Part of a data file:
<<<<

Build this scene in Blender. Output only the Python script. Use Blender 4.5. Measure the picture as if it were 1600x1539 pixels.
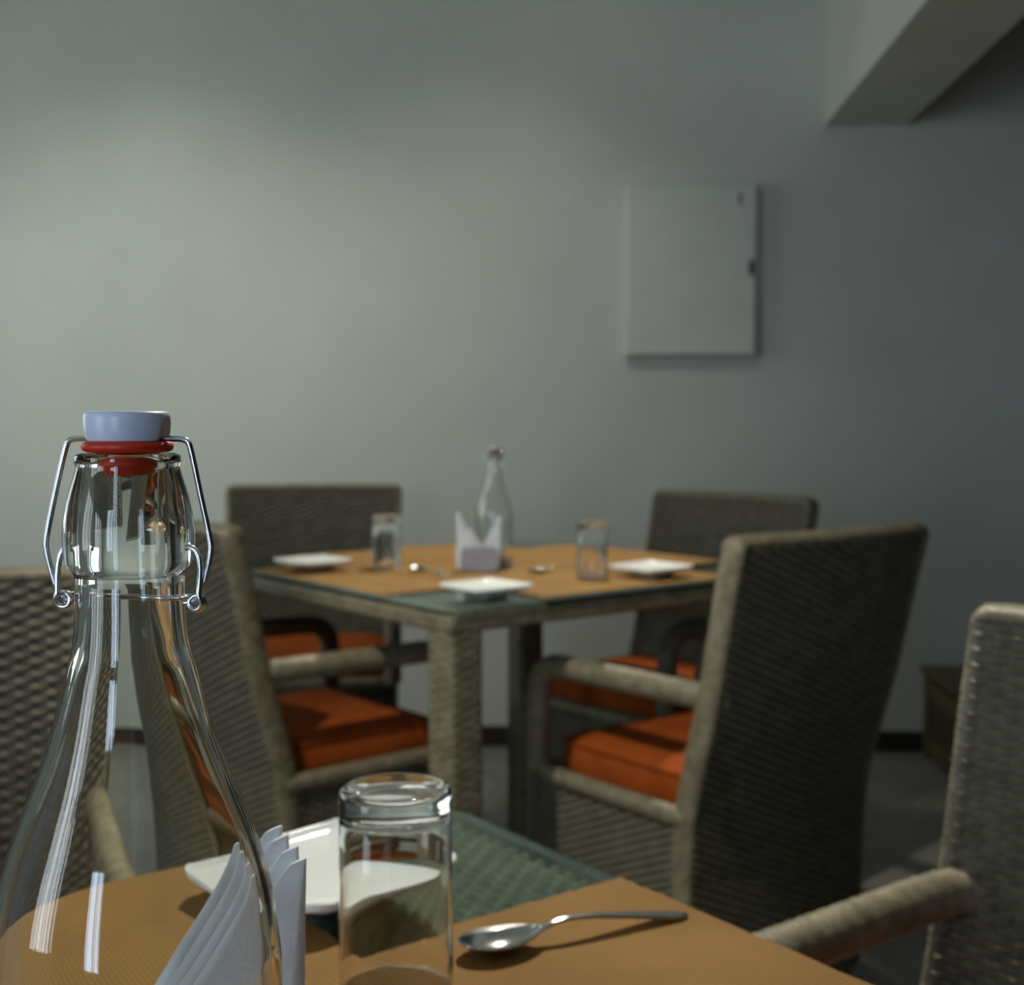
import bpy, bmesh, math, random
import numpy as np
from mathutils import Vector, Matrix
random.seed(7)
R = math.radians
scene = bpy.context.scene
C = scene.collection
for o in list(bpy.data.objects):
    bpy.data.objects.remove(o)

# ------------------------------------------------------------------ camera
YAW = R(3.2)                       # the camera looks a little to the left of the wall's normal
CAM_Z = 1.056
cam_d = bpy.data.cameras.new('camera')
cam = bpy.data.objects.new('camera', cam_d)
C.objects.link(cam)
cam.location = (0, 0, CAM_Z)
cam.rotation_euler = (R(90 - 3.13), 0, YAW)
cam_d.sensor_fit = 'HORIZONTAL'
cam_d.sensor_width = 36
cam_d.lens = 45.0
cam_d.clip_start = 0.02
cam_d.dof.use_dof = True
cam_d.dof.focus_distance = 0.405
cam_d.dof.aperture_fstop = 15.5
scene.camera = cam

# ------------------------------------------------------------------ world, lights, exposure
world = bpy.data.worlds.new('world')
scene.world = world
world.use_nodes = True
world.node_tree.nodes['Background'].inputs[0].default_value = (0.62, 0.78, 1.0, 1)
world.node_tree.nodes['Background'].inputs[1].default_value = 1.0

def area_light(name, loc, rot, sx, sy, power, color, spread=180):
    l = bpy.data.lights.new(name, 'AREA')
    l.shape = 'RECTANGLE'
    l.size, l.size_y = sx, sy
    l.energy = power
    l.color = color
    l.spread = R(spread)
    o = bpy.data.objects.new(name, l)
    C.objects.link(o)
    o.location = loc
    o.rotation_euler = rot
    return o

# room box (walls aligned with the world axes)
XL, XR, YB, YF, ZC = -2.6, 2.3, -2.6, 4.13, 2.62
# windows: (wall, from, to, sill, head)
WIN_MAIN = (1.90, 3.75, 0.85, 2.05)      # in the left wall, along y
WIN_SIDE = (-1.80, -0.65, 0.55, 2.10)    # in the left wall, along y
WIN_REAR = (-1.22, -0.58, 0.45, 2.10)    # in the rear wall, along x
DAY = (0.80, 0.92, 1.0)
def wmid(w): return (w[0] + w[1]) / 2, (w[2] + w[3]) / 2
m, z = wmid(WIN_MAIN)
area_light('daylight_main', (XL - 0.10, m, z), (0, R(-90), 0), WIN_MAIN[3] - WIN_MAIN[2], WIN_MAIN[1] - WIN_MAIN[0], 13, (0.96, 1.0, 0.84))
m, z = wmid(WIN_SIDE)
area_light('daylight_side', (XL - 0.10, m, z), (0, R(-90), 0), WIN_SIDE[3] - WIN_SIDE[2], WIN_SIDE[1] - WIN_SIDE[0], 31, (0.90, 0.95, 1.0))
m, z = wmid(WIN_REAR)
area_light('daylight_rear', (m, YB - 0.10, z), (R(90), 0, 0), WIN_REAR[1] - WIN_REAR[0], WIN_REAR[3] - WIN_REAR[2], 36, (0.62, 0.76, 1.0))

vs = scene.view_settings
vs.view_transform = 'Standard'
vs.look = 'None'
vs.gamma = 1.0
vs.use_curve_mapping = False
vs.exposure = 0.0
cy = scene.cycles
cy.max_bounces = 11
cy.transmission_bounces = 10
cy.transparent_max_bounces = 12
cy.glossy_bounces = 5
cy.diffuse_bounces = 3
cy.blur_glossy = 0.6
cy.sample_clamp_indirect = 6.0
cy.use_adaptive_sampling = True
cy.adaptive_threshold = 0.015

# ------------------------------------------------------------------ small helpers
def W(x, d):
    """plan position given as (to the right of, ahead of) the camera -> world x, y"""
    c, s = math.cos(YAW), math.sin(YAW)
    return Vector((x * c - d * s, x * s + d * c, 0))

def tag(o, label=None, cat=None, group=None, kind=None):
    if label: o['label'] = label
    if cat: o['category'] = cat
    if group: o['group'] = group
    if kind: o['kind'] = kind
    return o

def thing(name, label, cat, loc, rz=0.0, group=None):
    o = bpy.data.objects.new(name, None)
    C.objects.link(o)
    o.empty_display_size = 0.05
    o.location = loc
    o.rotation_euler = (0, 0, rz)
    return tag(o, label, cat, group)

def link(name, me, mat, parent=None):
    o = bpy.data.objects.new(name, me)
    C.objects.link(o)
    if mat is not None and not me.materials:
        me.materials.append(mat)
    o.parent = parent
    return o

def mesh_np(name, V, F, smooth=True):
    """V (n,3) array, F (m,4) quads as array or list of tuples"""
    me = bpy.data.meshes.new(name)
    V = np.asarray(V, dtype=np.float32)
    if isinstance(F, np.ndarray):
        n = len(F)
        me.vertices.add(len(V)); me.vertices.foreach_set('co', V.ravel())
        me.loops.add(n * 4); me.loops.foreach_set('vertex_index', F.astype(np.int32).ravel())
        me.polygons.add(n)
        me.polygons.foreach_set('loop_start', np.arange(0, n * 4, 4, dtype=np.int32))
        me.update(calc_edges=True); me.validate()
    else:
        me.from_pydata([tuple(map(float, v)) for v in V], [], F)
        me.update()
    if smooth:
        me.polygons.foreach_set('use_smooth', [True] * len(me.polygons))
    return me

def grid_faces(nu, nv, wrap_u=False):
    """vertex index = j*nu + i"""
    iu = np.arange(nu if wrap_u else nu - 1)
    jv = np.arange(nv - 1)
    I, J = np.meshgrid(iu, jv)
    I2 = (I + 1) % nu
    return np.stack([J * nu + I, J * nu + I2, (J + 1) * nu + I2, (J + 1) * nu + I], axis=-1).reshape(-1, 4)

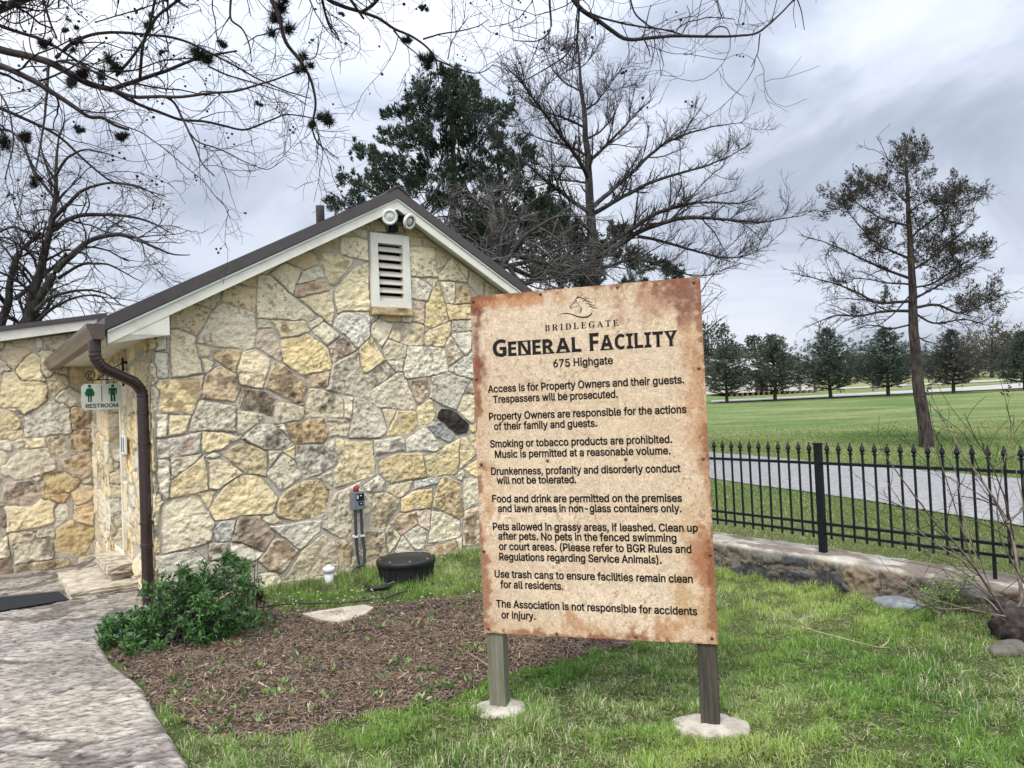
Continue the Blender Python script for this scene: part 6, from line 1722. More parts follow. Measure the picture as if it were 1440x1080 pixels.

>>>>

Repeat the lines above, starting at the first and stopping after the line that holds "scene.camera = cam", with the pictures left out.

CORRECT RESPONSE
Build this scene in Blender. Output only the Python script. Use Blender 4.5. Measure the picture as if it were 1600x1539 pixels.
import bpy, bmesh, math, random
import numpy as np
from mathutils import Vector, Matrix
random.seed(7)
R = math.radians
scene = bpy.context.scene
C = scene.collection
for o in list(bpy.data.objects):
    bpy.data.objects.remove(o)

# ------------------------------------------------------------------ camera
YAW = R(3.2)                       # the camera looks a little to the left of the wall's normal
CAM_Z = 1.056
cam_d = bpy.data.cameras.new('camera')
cam = bpy.data.objects.new('camera', cam_d)
C.objects.link(cam)
cam.location = (0, 0, CAM_Z)
cam.rotation_euler = (R(90 - 3.13), 0, YAW)
cam_d.sensor_fit = 'HORIZONTAL'
cam_d.sensor_width = 36
cam_d.lens = 45.0
cam_d.clip_start = 0.02
cam_d.dof.use_dof = True
cam_d.dof.focus_distance = 0.405
cam_d.dof.aperture_fstop = 15.5
scene.camera = cam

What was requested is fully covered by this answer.